What would you like people to walk away with from seeing the film?

“I don’t want to tell people what they should come away with. I just want as any people as possible to see the film because I think it’s terribly relevant and important.” 

During the making of the film, how difficult was it for you to deal with the subject matter?

“We were fortunate because we were gifted, and it’s a rare gift that was done for the children’s sake, the film was shot chronologically. So we were able to experience the emotional journey of the characters as though it was happening.  The hardest thing for me was the self examination. With every role you do, you do a thorough examination of your own apathy, exploring that, and coming to terms with that, and acknowledging that in myself. But the hardest thing were these children who you would love to cuddle and joke around on the set, and then during the emotional scenes, while having to switch cameras and lenses and angles, you’d try to provide a safe environment for them. That turned out to be very much a sort of history lesson for all of us.”

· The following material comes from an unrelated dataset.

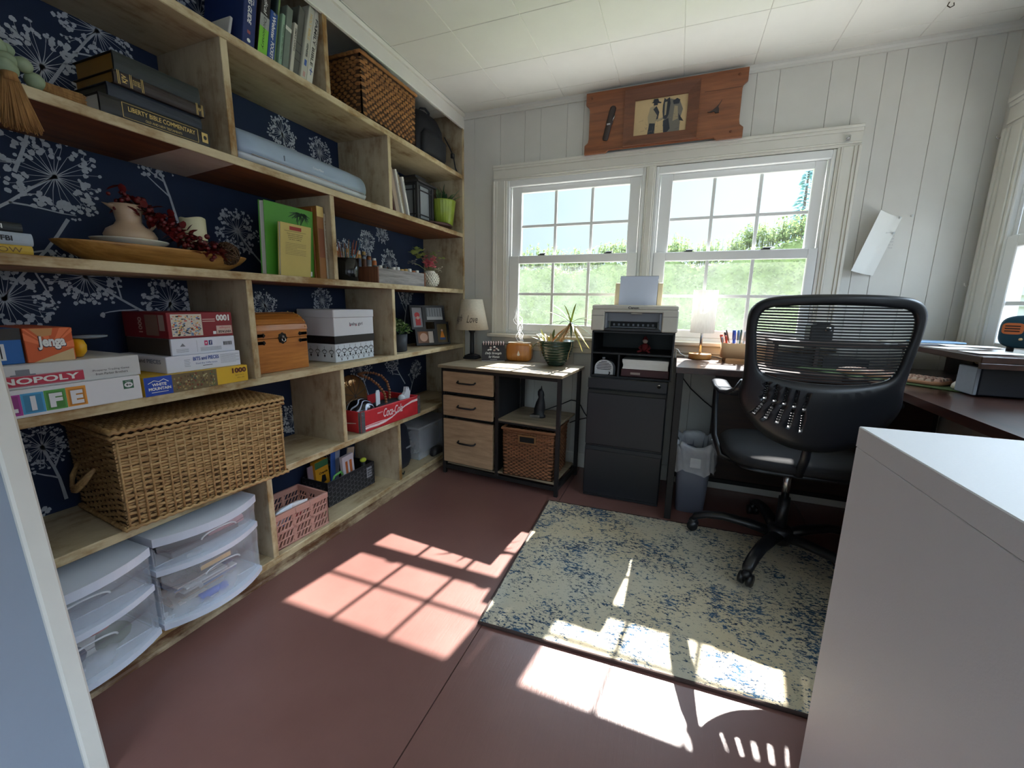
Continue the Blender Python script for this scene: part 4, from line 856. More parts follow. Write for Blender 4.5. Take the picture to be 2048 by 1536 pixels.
def d_mono(mb, O, w, H):
    R_ = C('mono_red', (186, 50, 74)); mb.rect(O, Y, Z, w * .285, w * .735, H * .12, H * .52, R_, .0008); mb.rect(O, Y, Z, w * .285, w * .735, H * .53, H * .55, R_, .0008); mb.rect(O, Y, Z, w * .285, w * .735, H * .09, H * .11, R_, .0008)
    mb.text('MONOPOLY', O, Y, Z, w * .305, w * .715, H * .19, H * .46, WT, .0014, .03)
    mb.text('Property Trading Game', O, Y, Z, w * .775, w * .945, H * .37, H * .48, INK, .001); mb.text('from Parker Brothers', O, Y, Z, w * .785, w * .935, H * .21, H * .32, INK, .001)
    mb.rect(O, Y, Z, w * .48, w * .53, H * .56, H * .8, C('print_grey', (120, 124, 132)), .0008); mb.rect(O, Y, Z, w * .46, w * .55, H * .54, H * .6, C('print_grey', (120, 124, 132)), .0009)
carton('board_game', 'long ivory game box with a red title banner', -.26, -.008, -2.40, -1.9385, SD + .0665, SD + .122, pm('game_box_ivory', (206, 207, 206), .55, nv=.03), 'game', G5, deco=d_mono)
def d_jenga(mb, O, w, H):
    for k in range(16):
        a = PI * (k / 16) * 1.0; L = .2
        mb.shape(O, Y, Z, [(w * .5, H * .4), (w * .5 + min(w * .5, abs(L * math.cos(a))) * math.copysign(1, math.cos(a)), min(H * .99, H * .4 + L * math.sin(a))), (w * .5 + min(w * .5, abs(L * math.cos(a + .09))) * math.copysign(1, math.cos(a + .09)), min(H * .99, H * .4 + L * math.sin(a + .09)))], C('jenga_ray', (232, 120, 70)), .0006)
    WD = C('jenga_wood', (206, 176, 130)); mb.shape(O, Y, Z, [(w * .1, 0), (w * .97, H * .36), (w * .97, H * .02), (w * .95, 0)], WD, .0010)
    mb.shape(O, Y, Z, [(w * .12, H * .99), (w * .6, H * .99), (w * .55, H * .78), (w * .3, H * .74)], C('jenga_block', (196, 140, 84)), .001)
    mb.text('Jenga', O, Y, Z, w * .235, w * .835, H * .33, H * .77, C('jenga_navy', (26, 34, 60)), .0013, .07); mb.text('Jenga', O, Y, Z, w * .25, w * .82, H * .36, H * .76, WT, .002, .045)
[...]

Her parents were both born in the Ukraine and emigrated to the United States.

She was raised in a Ukrainian community in New Jersey and brought up in a  strict Catholic environment

Her chosen profession, she admits, was a rebellion against everything that was “inborn, ingrained on her as a child.”

In high school she wanted to be a soccer player, but after warming a bench for so many games, she tried drama and was cast in a play but still had no intention of becoming an actress.

She wanted to be an opthalmolagist, thanks to problems she had as a near sighted child, but in her second semester she switched to drama, and after graduating from Syracuse School of Performing Arts in 1996, she has always found acting jobs. Although it took her collaboration with Debra Grant on Down to the Bone to get her noticed. 

She was married to fellow actor Sebastian Roche for seven years. They were divorced n 2005.

Now she’s expecting her first child with Deadsy lead singer Renn Hawkey. 

How exciting and frightening is that prospect?

“The most frightening thing is the world that I’m bringing this child into. That’s really the most terrifying. I have a partner in my husband, he’s my best friend, I couldn’t wish for someone better to deal with this when he does come out. It’s a real human being that all of a sudden I get to program and advise and love. It’s the biggest role of my life time and something that I’ve yearned for years. I’ve made a career out of playing mothers in various degrees of stress. I think it’s been good training,” she laughs, “but honestly, it’s exciting, and if the world wasn’t so overpopulated and so irresponsible, I’d do it again and again and again because I love my husband so much, and I’d love to see how many versions we could come up with. I’m just thrilled as you can imagine.”

For the record she is the second of seven children, and weeks after the interview gave birth to a healthy boy.